GIVEN INFORMATION:

____

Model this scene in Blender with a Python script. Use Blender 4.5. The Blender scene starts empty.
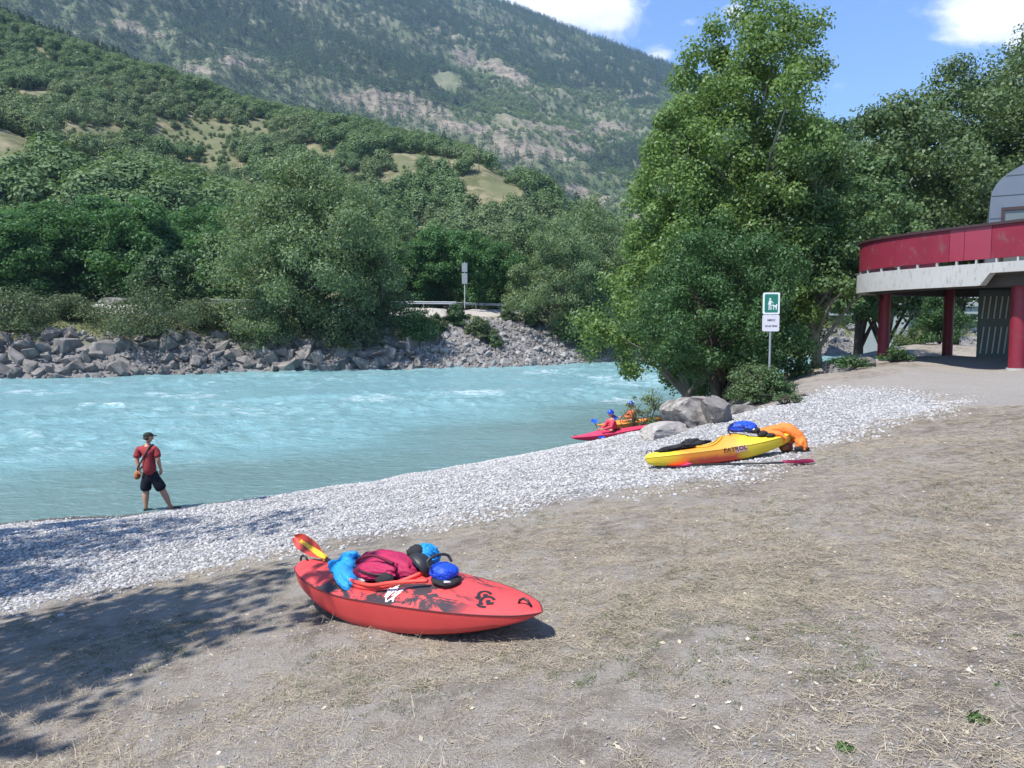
import bpy, bmesh, math, random
import numpy as np
from mathutils import Vector, Matrix
R = math.radians
sc = bpy.context.scene
COL = sc.collection
random.seed(7)

# ------------------------------------------------------------------ camera
F, CX, CY, HZ = 760.0, 512.0, 384.0, 4.0
PITCH = R(4.2)
cam_d = bpy.data.cameras.new('camera'); cam = bpy.data.objects.new('camera', cam_d); COL.objects.link(cam)
cam_d.sensor_width = 36; cam_d.lens = 36 * F / 1024; cam_d.clip_start = .05; cam_d.clip_end = 9000
cam.location = (0, 0, HZ); cam.rotation_euler = (R(90) - PITCH, 0, 0)
sc.camera = cam

def P(px, py, Y):
    u = (px - CX) / F; v = (CY - py) / F
    dy = math.cos(PITCH) + v * math.sin(PITCH); dz = -math.sin(PITCH) + v * math.cos(PITCH)
    t = Y / dy
    return Vector((u * t, Y, HZ + dz * t))

def pxy(x, y, z):
    """pixel coordinates of world points (numpy) - used to decide what is in view"""
    z = z - HZ
    f = y * math.cos(PITCH) - z * math.sin(PITCH); up = y * math.sin(PITCH) + z * math.cos(PITCH)
    f = np.where(np.abs(f) < 1e-6, 1e-6, f)
    return CX + F * x / f, CY - F * up / f, f

# ------------------------------------------------------------------ numpy noise
def _h(ix, iy, s):
    n = (ix * 374761393 + iy * 668265263 + s * 1274126177) & 0xffffffff
    n = ((n ^ (n >> 13)) * 1274126177) & 0xffffffff
    return ((n ^ (n >> 16)) & 0xffff) / 65535.0
def vnoise(x, y, s=0):
    x = np.asarray(x, float); y = np.asarray(y, float)
    ix = np.floor(x).astype(np.int64); iy = np.floor(y).astype(np.int64)
    fx = x - ix; fy = y - iy
    fx = fx * fx * fx * (fx * (fx * 6 - 15) + 10); fy = fy * fy * fy * (fy * (fy * 6 - 15) + 10)
    a = _h(ix, iy, s); b = _h(ix + 1, iy, s); c = _h(ix, iy + 1, s); d = _h(ix + 1, iy + 1, s)
    return (a + (b - a) * fx) * (1 - fy) + (c + (d - c) * fx) * fy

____

TASK BRIEF: Quote each line of the listing exactly, but leave the pictures out.

THE ANSWER:
Model this scene in Blender with a Python script. Use Blender 4.5. The Blender scene starts empty.
import bpy, bmesh, math, random
import numpy as np
from mathutils import Vector, Matrix
R = math.radians
sc = bpy.context.scene
COL = sc.collection
random.seed(7)

# ------------------------------------------------------------------ camera
F, CX, CY, HZ = 760.0, 512.0, 384.0, 4.0
PITCH = R(4.2)
cam_d = bpy.data.cameras.new('camera'); cam = bpy.data.objects.new('camera', cam_d); COL.objects.link(cam)
cam_d.sensor_width = 36; cam_d.lens = 36 * F / 1024; cam_d.clip_start = .05; cam_d.clip_end = 9000
cam.location = (0, 0, HZ); cam.rotation_euler = (R(90) - PITCH, 0, 0)
sc.camera = cam

def P(px, py, Y):
    u = (px - CX) / F; v = (CY - py) / F
    dy = math.cos(PITCH) + v * math.sin(PITCH); dz = -math.sin(PITCH) + v * math.cos(PITCH)
    t = Y / dy
    return Vector((u * t, Y, HZ + dz * t))

def pxy(x, y, z):
    """pixel coordinates of world points (numpy) - used to decide what is in view"""
    z = z - HZ
    f = y * math.cos(PITCH) - z * math.sin(PITCH); up = y * math.sin(PITCH) + z * math.cos(PITCH)
    f = np.where(np.abs(f) < 1e-6, 1e-6, f)
    return CX + F * x / f, CY - F * up / f, f

# ------------------------------------------------------------------ numpy noise
def _h(ix, iy, s):
    n = (ix * 374761393 + iy * 668265263 + s * 1274126177) & 0xffffffff
    n = ((n ^ (n >> 13)) * 1274126177) & 0xffffffff
    return ((n ^ (n >> 16)) & 0xffff) / 65535.0
def vnoise(x, y, s=0):
    x = np.asarray(x, float); y = np.asarray(y, float)
    ix = np.floor(x).astype(np.int64); iy = np.floor(y).astype(np.int64)
    fx = x - ix; fy = y - iy
    fx = fx * fx * fx * (fx * (fx * 6 - 15) + 10); fy = fy * fy * fy * (fy * (fy * 6 - 15) + 10)
    a = _h(ix, iy, s); b = _h(ix + 1, iy, s); c = _h(ix, iy + 1, s); d = _h(ix + 1, iy + 1, s)
    return (a + (b - a) * fx) * (1 - fy) + (c + (d - c) * fx) * fy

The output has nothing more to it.